Character is one's inward disposition necessitated in terms of the law of the Universal Presence of the Supreme Being at any given level of its expression in empirical life. The implementation of this law in outward behaviour is conduct. Hence one's character and conduct have to be assessed, not in the light of what a book has said, what a community or society considers as its tradition and culture, or even what all humanity in its human judgment of good and evil may regard as right, but in consonance with that principle of existence in accordance with whose requirements all life is one organism of indivisible interdependence of existence and value. It is the law of the higher level that decides the worth of the lower, and as long as any particular disposition or behaviour is in harmony with the factors that contribute to the completion or perfection of a personality in the direction of the level that is immediately higher in the gradational scheme of the Universe, that should be regarded as character, conduct, morality, ethics, or by whatever name we would like to designate that attitude or outlook of the individual. The Cosmic Form was revealed to Arjuna, the harmonious man, and not to Yudhishthira, the virtuous man.

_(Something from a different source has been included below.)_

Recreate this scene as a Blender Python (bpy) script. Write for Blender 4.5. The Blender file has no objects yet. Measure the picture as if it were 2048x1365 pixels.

When the higher understanding which is thoroughly convinced of the Sole Existence of the Absolute as the only Being and Reality possible, and everything sensed, known, willed or felt is only a spatiotemporal abstraction of partial aspects wrested out of their true context in the perfection of the whole, the mode of life of an individual can and has to be guided by the necessities of consciousness in its expressions through the levels of being, and not by the stereotyped standards of unchanging scriptural codes, the whimsical customs and traditional tracks of the divergent social groups of mankind which go along the beaten path of the demands of time, place, individual and social circumstances, as well as the brainwashing consequences of family and community beliefs driven into the mind right from childhood. Every passing need, whether physical, vital, mental, intellectual or social, whose neglect or abrogation and rejection in the name of the rule and law of the tradition-bound principles of people is likely to ruin the physical and psychological peace of an individual, or even hurl the individual to a rebirth for exacting a fulfilment of what is wilfully ignored and depressed with force, is to be considered a vital and wholesome and inextricable part of character and conduct justifiable in the eyes of the All-Seeing Universal Being, notwithstanding that the same may be looked upon as anathema by the blinded eyes of the social customs, rules and regulations of humankind which cannot rise to the level of an impersonal perception of the values of life.